If becoming a witch rarely brought either wealth or erotic pleasure, it had other rewards to offer. A witch was able to perform maleficium, i.e. to harm her neighbours by occult means. The pact meant that the Devil would demand this from his servant, but it also meant that he would supply her with supernatural power for the purpose. With the Devil’s aid a witch could ruin the life of anyone she chose. She could bring sudden illness, or mental disorder, or maiming accidents, or death, on man, woman or child. She could bedevil a marriage by producing sterility or miscarriages in the woman, or impotence in the man. She could make cattle sicken or die, or cause hailstorms or unseasonable rain to ruin the crops. This was her reward; for a witch’s will, like her master’s, was wholly malignant, wholly set on destruction.

Witches were believed to specialize in the killing of babies and small children. More than mere malice was at work here — witches needed the corpses for all sorts of reasons. They were cannibals, with an insatiable craving for very young flesh; according to some writers of the time, to kill, cook and eat a baby which had not yet been baptized was a witch’s greatest pleasure. But the flesh of infants was also full of supernatural power. As an element in magical concoctions it could be used to kill other human beings, or else to enable a captured witch to keep silent under torture. It could also be blended in a salve which, applied to a witch’s body, enabled her to fly.

At regular intervals witches were required to betake themselves to the sacrilegious and orgiastic gatherings known first as “synagogues”, later as “sabbats”. There were ordinary sabbats, which were usually held on Fridays and were small affairs, involving only the witches of a given neighbourhood; and there were œcumenical sabbats, held with great ceremony three or four times a year, and attended by witches from all quarters. A sabbat was always a nocturnal happening, ending either at midnight or, at the very latest, at cockcrow. As for the locality, it might be a churchyard, a crossroads, the foot of a gallows; though the larger sabbats were commonly held at the summit of some famous mountain in a faraway region.

To attend the sabbat, and in particular to attend the œcumenical sabbat, witches had to cover great distances in very little time. They did so by flying. Having anointed themselves with the magic salve they would fly straight out of their bedrooms, borne aloft on demonic rams, goats, pigs, oxen, black horses; or else on sticks, shovels, spits, broomsticks. And meanwhile the husband or wife would sleep on peacefully, quite unaware of these strange happenings; sometimes a stick laid in the bed would take not only the place but also the appearance of the absent spouse. Thanks to this arrangement, some witches were able to deceive their mates for years on end.

The very numerous accounts of the sabbat differ from one another only in minor details, so it is easy to construct a representative picture. The sabbat was presided over by the Devil, who now took on the shape not of a mere man but of a monstrous being, half man and half goat: a hideous black man with enormous horns, a goat’s beard and goat’s legs, sometimes also with bird’s claws instead of hands and feet. He sat on a high ebony throne; light streamed from his horns, flames spouted from his huge eyes. The expression of his face was one of immense gloom, his voice was harsh and terrible to hear.
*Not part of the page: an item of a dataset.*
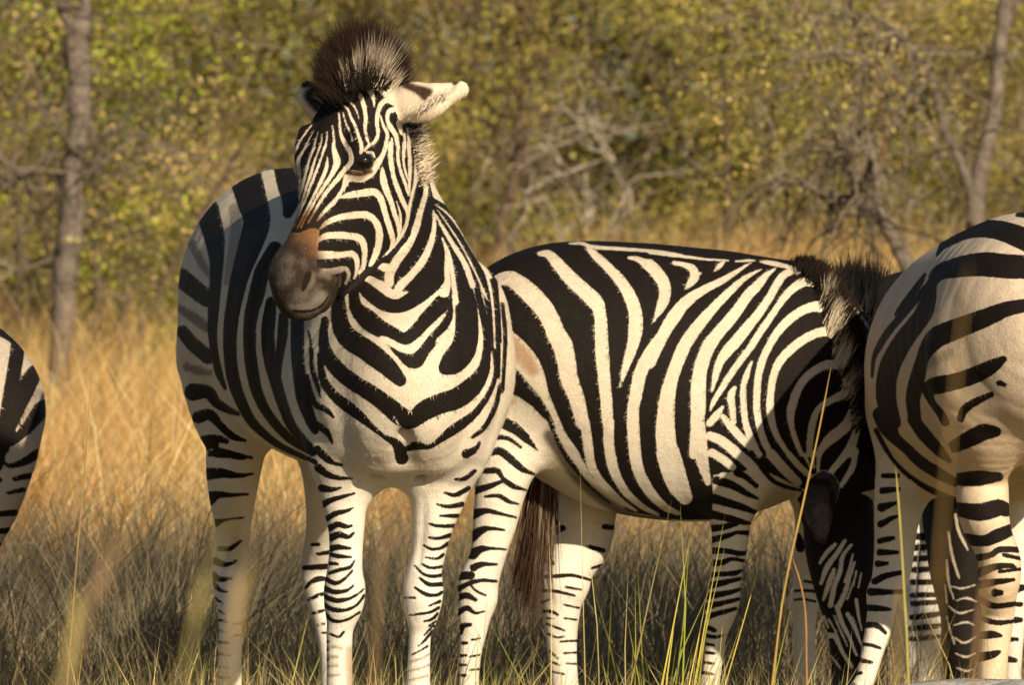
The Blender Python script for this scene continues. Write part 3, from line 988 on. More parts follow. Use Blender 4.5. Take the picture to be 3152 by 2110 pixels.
tb = [Tube('body', [(1440, 1080, Y0, .05, .07), trow(1475, 905, 1250, .12), trow(1530, 868, 1270, .18), trow(1600, 815, 1320, .22), trow(1700, 757, 1400, .255), trow(1800, 742, 1490, .275), trow(1950, 747, 1580, .29), trow(2100, 761, 1606, .29),
                    trow(2200, 770, 1600, .275), trow(2300, 782, 1560, .245), trow(2400, 800, 1490, .20), trow(2460, 840, 1440, .16), (2490, 1140, Y0, .10, .15)], up, .04, 4),
      Tube('body', [(2400, 1090, Y0, .17, .20), (2470, 1165, Y0, .14, .165), (2535, 1280, Y0 - .01, .11, .125), (2572, 1400, Y0 - .02, .092, .098), (2588, 1510, Y0 - .03, .08, .074)], fx, .06, 4),
      Tube('body', [(2300, 1180, 17.45, .08, .12), (2285, 1330, 17.44, .075, .1), (2265, 1450, 17.45, .065, .065)], fx, .08, 4)]
tb.append(leg('body', [(2268, 1440, 17.45, 92), (2262, 1524, 17.45, 70), (2250, 1606, 17.45, 61), (2246, 1689, 17.45, 55), (2237, 1771, 17.45, 46), (2226, 1853, 17.45, 52), (2213, 1908, 17.45, 45), (2205, 1963, 17.45, 32), (2185, 2110, 17.45, 31)], fx, (2175, 17.45), .05, 1.0))
tb.append(leg('far', [(2440, 1430, 17.78, 70), (2485, 1560, 17.8, 44), (2483, 1700, 17.82, 40), (2480, 1800, 17.82, 39), (2476, 1870, 17.82, 42), (2476, 1950, 17.82, 34), (2478, 2110, 17.82, 36)], fx, (2480, 17.82), .05, 1.0))
tb.append(leg('near', [(1575, 1200, 17.5, 165), (1575, 1300, 17.47, 125), (1567, 1403, 17.46, 95), (1541, 1507, 17.46, 79), (1523, 1610, 17.46, 68), (1502, 1713, 17.46, 55), (1474, 1791, 17.46, 62), (1472, 1843, 17.46, 60), (1461, 1894, 17.46, 52), (1457, 1946, 17.46, 42), (1447, 2023, 17.46, 34), (1443, 2110, 17.46, 32)], fx, (1440, 17.46), .05, 1.0))
tb.append(leg('far', [(1800, 1300, 17.75, 150), (1805, 1440, 17.74, 118), (1795, 1560, 17.74, 104), (1785, 1661, 17.74, 98), (1743, 1749, 17.74, 83), (1736, 1791, 17.74, 82), (1729, 1842, 17.74, 66), (1728, 1894, 17.74, 57), (1728, 1946, 17.74, 50), (1731, 2023, 17.74, 45), (1738, 2110, 17.74, 43)], fx, (1742, 17.74), .05, 1.0))
for t in tb[-2:]: t.R[:, 0] = np.minimum(t.R[:, 0], .06)
tb.append(Tube('far', [(1690, 1590, 17.76, .02, .02), (1683, 1640, 17.76, .027, .027), (1700, 1720, 17.76, .03, .03)], fx, .03, 3))
# head, held down
tb.append(Tube('head', [(2568, 1500, 17.57, .06, .07), (2578, 1590, 17.54, .075, .078), (2590, 1690, 17.52, .078, .082), (2600, 1790, 17.5, .068, .072), (2612, 1890, 17.49, .056, .058), (2622, 1990, 17.48, .05, .05), (2630, 2090, 17.47, .052, .05), (2636, 2170, 17.46, .05, .045), (2640, 2220, 17.46, .035, .03)], fx, .03, 4))
tb.append(Tube('ear', [(2545, 1480, 17.50, .016, .02), (2525, 1530, 17.46, .02, .036), (2514, 1580, 17.44, .02, .040), (2520, 1630, 17.43, .016, .028), (2532, 1665, 17.43, .010, .012)], fx, .02, 4))
tb.append(Tube('ear', [(2530, 1510, 17.432, .006, .010), (2518, 1570, 17.415, .012, .024), (2522, 1625, 17.413, .006, .012)], fx, .01, 4, cut=True))

MID = '''
@P body
K 1400,884 1480,700 1700,690 2000,710 2420,760 2560,790 2680,1000 2720,1500 2609,1530 2466,1505 2334,1440 2194,1475 2192,1601 2080,1602 1938,1577 1835,1520 1742,1427 1700,1340 1687,1300 1660,1276 1638,1252 1596,1222 1542,1198 1400,1180
@F body|near|far
w 60,430,60 120,415,100 205,420,125 325,515,150 440,635,150 510,745,145 550,850,145 605,950,160 640,1095,146 660,1220,138 720,1380,124 765,1568,104
w 60,860,200 110,905,225 230,1000,205 330,1110,185 400,1230,138 455,1340,78 510,1450,56 565,1568,50
w 420,212,34 490,215,66 560,285,92 650,390,108 755,490,116 870,600,120 908,700,98 918,860,104 925,1030,108 940,1200,98 958,1400,96 968,1568,88
w 812,175,30 880,235,66 970,320,72 1070,430,86 1140,540,98 1185,660,104 1195,800,112 1170,950,92 1115,1120,58 1068,1285,14
w 660,130,12 770,130,28 830,155,30 1000,170,28 1200,182,26 1400,200,26 1568,228,24
w 1138,243,20 1220,260,44 1290,310,68 1370,390,78 1425,480,88 1425,580,82 1390,660,58 1338,757,10
w 1568,640,84 1480,770,84 1400,880,84 1310,1010,96 1230,1180,106 1200,1330,100 1175,1450,95 1172,1568,94
k 104,500,20 140,560,90
t .36,.20,.10,22,.75 130,870,70 220,960,80 310,1060,70 370,1150,40
t .36,.22,.11,14,.6 110,1340,30 200,1400,30
@G body
w 0,88,24 150,108,22 300,125,20 420,140,15 575,148,12
w 180,166,30 250,180,34 310,205,56 330,260,66 305,305,56 265,356,14
w 375,240,14 330,262,40
w 545,155,18 510,190,34 475,224,12
w 0,165,56 60,230,70 105,320,86 110,400,82 80,480,60 35,590,12
w 740,165,8 650,220,28 540,290,48 400,360,58 280,440,82 180,550,88 110,670,88 50,790,84 0,900,80
w 822,212,6 760,240,20 680,290,40 590,370,54 490,470,64 400,570,78 320,670,88 250,780,94 200,900,94 165,1000,94 135,1120,108 120,1250,122 115,1400,140 130,1568,152
w 922,205,10 850,260,44 790,330,68 720,400,74 650,500,78 580,590,84 500,680,88 430,780,98 390,880,98 365,980,102 355,1100,108 355,1230,108 345,1360,90 330,1480,76 325,1568,72
w 1085,225,44 1040,225,48 975,260,54 920,340,58 870,430,58 800,530,64 720,630,74 640,730,84 560,820,78 510,900,60 480,1000,44 455,1105,14
w 628,155,8 700,150,19 768,148,13
w 812,155,14 880,165,34 1000,190,30 1090,218,40
w 1200,310,60 1130,305,64 1060,345,60 1000,400,54 940,480,48 880,570,50 810,670,50 740,780,50 680,860,48 600,970,48 530,1080,44 470,1180,34 443,1245,14
w 1290,440,80 1270,480,88 1180,490,68 1090,530,64 1000,600,64 930,680,58 870,780,54 825,880,54 795,1000,54 785,1120,50 785,1250,50 805,1370,50 840,1480,50 890,1568,44
w 1350,640,74 1320,660,72 1220,680,64 1120,730,64 1030,800,64 950,890,60 910,980,54 890,1080,50 880,1200,54 890,1310,54 920,1410,44 970,1500,38 1020,1568,30
w 1390,910,72 1300,910,64 1210,950,60 1130,1020,60 1080,1100,60 1050,1180,64 1030,1270,58 1040,1370,40 1070,1470,38 1110,1568,32
w 1450,1110,74 1370,1150,54 1290,1190,50 1230,1240,44 1200,1310,50 1180,1400,50 1170,1500,45 1165,1568,38
w 1520,1170,26 1480,1250,58 1450,1330,68 1390,1390,64 1310,1450,60 1260,1520,48 1230,1568,44
w 1532,1380,26 1500,1450,48 1470,1568,48
w 1430,440,8 1500,510,22 1570,590,26 1640,720,24 1660,800,8
w 1560,650,8 1610,740,24 1660,810,16
w 1570,800,8 1610,850,18 1640,900,14
w 748,888,14 710,980,40 685,1080,44 685,1180,45 695,1300,45 720,1400,50 760,1500,54 790,1568,48
w 622,1080,28 595,1140,54 605,1230,48 615,1330,36
w 535,1220,20 490,1280,54 440,1340,50
w 535,1290,36 600,1370,58 680,1460,58 750,1520,56 800,1568,46
w 440,1420,40 500,1450,58 580,1500,58 660,1568,50
w 440,1562,40 520,1590,50
@H body
w 650,0,32 680,90,56 740,180,62 790,260,48 850,350,42 930,430,36 1040,510,20
w 815,0,54 830,120,58 850,250,52 890,330,46 960,410,42 1040,480,30 1120,530,14
w 960,0,58 955,100,62 970,220,62 1000,320,56 1060,420,46 1150,500,34 1250,555,18
w 1100,0,74 1110,150,72 1130,280,68 1190,400,62 1280,500,46 1370,545,26
w 585,40,30 640,150,50 700,235,38 800,360,36 950,480,36 1100,562,26 1300,592,16
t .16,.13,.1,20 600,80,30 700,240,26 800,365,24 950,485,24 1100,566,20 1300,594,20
@I body
w -5,273,132 40,420,126 90,515,80
w 160,100,76 172,200,80 188,320,66 218,430,34
w 573,273,58 640,350,56 720,430,46
w 673,273,34 730,340,34 790,395,32
w 757,273,20 792,345,10
w 800,260,24 812,345,12
w 1000,120,44 930,180,40 870,230,34 840,290,25 835,395,12
w 1050,140,34 1010,240,44 960,310,38 910,370,34 880,445,22
w 1050,250,28 1030,340,34 990,410,28 938,485,22
w 230,170,50 300,200,54 370,260,54 430,310,54 520,400,54
w 240,260,40 300,300,48 355,345,40
w 300,400,50 450,420,60 520,480,80 620,490,50 720,510,40
W 250,390 360,370 500,420 560,400 700,470 760,490 740,540 500,540 500,620 240,640
k 265,420,40.8 350,445,40.8 430,490,28.8 498,522,9.6
k 240,520,48 330,545,40.8 410,570,33.6 492,602,16.8
k 235,610,43.2 320,630,36 400,650,28.8 455,662,9.6
k 235,690,36 310,680,28.8 375,665,21.6
k 235,755,31.2 310,735,26.4 372,715,15.6
k 372,710,12 440,715,24
k 235,815,31.2 310,815,26.4 400,830,22.8 445,820,9.6
k 235,885,36 300,880,26.4 350,860,16.8 420,872,13.2
k 235,950,26.4 300,945,21.6 370,940,22.8 405,925,9.6
k 230,1010,36 320,990,26.4 405,970,12
k 210,1070,36 310,1055,26.4 402,1030,12
k 200,1130,31.2 290,1110,24 392,1085,12
k 195,1190,26.4 280,1165,24 372,1140,15.6
k 195,1240,26.4 255,1262,19.2
k 380,380,31.2 430,400,28.8 490,452,19.2
k 460,262,19.2 560,400,21.6 640,450,16.8 740,475,9.6
@H near
k 250,20,67.2 300,5,56
k 330,5,62.7 420,40,84 480,90,76.2 542,152,38.1
k 190,112,20.2 280,90,26.9 360,100,20.2 430,150,11.2
k 180,195,44.8 260,180,38.1 310,175,42.6 370,220,42.6 440,280,31.4 512,312,9
k 160,270,47 220,290,33.6 290,290,30.2 320,330,20.2 380,380,26.9 465,407,6.7
k 155,410,40.3 240,385,30.2 320,355,14.6
k 220,445,9 300,440,19 360,475,19 418,490,6.7
k 145,550,58.2 230,530,28 320,550,15.7 405,570,5.6
k 140,690,51.5 190,650,44.8 240,635,21.3 335,645,5.6
k 145,790,58.2 190,760,38.1 250,755,15.7 345,760,4.5
k 150,870,40.3 200,850,28 290,850,7.8
k 52,920,44.8 135,915,42.6
k 52,1000,29.1 130,960,22.4 200,945,15.7 285,950,12.3
k 120,960,6.7 170,1010,9 222,1035,6.7
k 55,1050,33.6 110,1035,31.4 162,1062,17.9
k 58,1140,29.1 110,1110,26.9 160,1140,12.3 212,1130,5.6
k 70,1252,33.6 90,1215,26.9 132,1210,14.6
k 85,1320,15.7 112,1318,10.1
@H far
k 580,800,33.6 622,842,20.2
k 530,925,14.6 640,920,16.8 740,915,16.8 855,945,7.8
k 555,1005,10.1 640,1010,14.6 755,1037,7.8
k 545,1080,12.3 602,1060,7.8
k 555,1130,14.6 610,1130,14.6 652,1150,7.8
k 588,1205,7.8 640,1225,7.8 692,1245,5.6
k 670,1310,5.6 765,1305,10.1
k 608,1370,7.8 652,1410,7.8
k 630,655,44.8 682,632,29.1
k 930,625,26.9 1002,630,22.4
k 838,745,20.2 925,767,20.2
k 855,872,10.1 915,855,12.3
k 590,560,20.2 640,600,22.4; 545,590,9 575,620,11.2 560,660,9 590,700,11.2
k 596,1265,7 645,1285,7 690,1280,5; 612,1430,6 660,1450,6; 690,1380,6 770,1375,7; 620,1490,6 690,1505,6; 700,1440,5 770,1445,7; 585,1170,6 620,1175,6
k 700,985,9 790,1000,8; 690,1090,6 780,1110,7; 690,1170,5 765,1180,7
@H near
k 62,1395,14 108,1392,9; 60,1450,13 105,1450,9; 60,1510,13 105,1512,9; 140,1300,8 190,1290,6; 130,1400,7 185,1390,6; 130,1480,7 180,1475,6
@I body
k 200,1290,18 260,1300,14 300,1290,8; 195,1335,15 250,1345,10; 195,1385,15 255,1392,10; 190,1440,14 250,1450,9; 185,1500,14 245,1508,9
@H body
k 612,0,14 650,110,17 705,215,15 770,300,13 860,400,11 960,482,9
@I far
k 720,735,36 736,790,50 730,810,20
k 760,985,9 835,1000,9
k 705,1040,8 760,1038,12 840,1045,11
k 705,1090,6 760,1088,8 820,1100,7
@I head
base 25
coat .68,.62,.54
w 845,885,15 880,830,23.8 930,780,21.2
w 850,1000,17.5 890,900,30 940,830,26.2 985,760,21.2
w 865,1090,15 900,990,30 925,920,20
w 905,1120,30 925,1020,26.2 960,930,26.2 972,850,21.2 1022,780,16.2
w 950,1130,30 985,1050,26.2 1012,960,21.2 1040,880,12.5
w 880,1290,37.5 930,1300,25 970,1380,20 1010,1450,18.8 1025,1492,11.2
w 940,1130,25 970,1220,26.2 1010,1300,18.8 1050,1400,13.8
w 1000,1170,26.2 1035,1240,16.2 1072,1332,11.2
w 1050,1090,18.8 1062,1180,13.8 1080,1260,8.8
W 900,1490 1100,1480 1100,1800 850,1800
T .03,.025,.022,12 900,1490 1100,1480 1100,1800 850,1800
@I head
w 868,1185,14 892,1245,12; 895,1200,13 930,1262,11 960,1335,8; 985,990,13 1012,905,12 1032,830,9; 1062,1020,12 1078,940,10; 1032,1012,12 1050,930,10; 858,945,9 882,890,11; 1000,1085,12 1030,1000,10; 1010,1425,10 1032,1475,8; 908,1405,10 950,1462,12 985,1522,9; 925,1180,10 955,1250,12 1000,1350,9; 1030,1190,9 1062,1290,10 1090,1380,7
@I ear
coat .05,.042,.036
base -40
t .012,.01,.01,10 740,430,30 730,600,20 800,730,16; 800,420,16 900,450,14 920,600,12
t .13,.11,.095,25,.8 850,600,50 870,700,40
'''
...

The term “sabbat”, like the term “synagogue”, was of course taken from the Jewish religion, which was traditionally regarded as the quintessence of anti-Christianity, indeed as a form of Devil-worship. For the sabbat was above all an assertion of the Devil’s mastery over his servants, the witches. First the witches knelt down and prayed to the Devil, calling him Lord and God, and repeating their renunciation of the Christian faith; after which each in turn kissed him, often on his left foot, his genitals or his anus. Next delinquent witches reported for punishment, which usually consisted of whippings. In Roman Catholic countries witches would confess their sins — for instance, attending church — and the Devil would impose whippings as a penance; but everywhere witches who had missed a sabbat, or who had performed insufficient maleficia, were soundly whipped. Then came the parody of divine service. Dressed in black vestments, with mitre and surplice, the Devil would preach a sermon, warning his followers against reverting to Christianity and promising them a far more blissful paradise than the Christian heaven. Seated again on his black chair, with the king and queen of the witches on either side of him, he would receive the offerings of the faithful — cakes and flour, poultry and corn, sometimes money.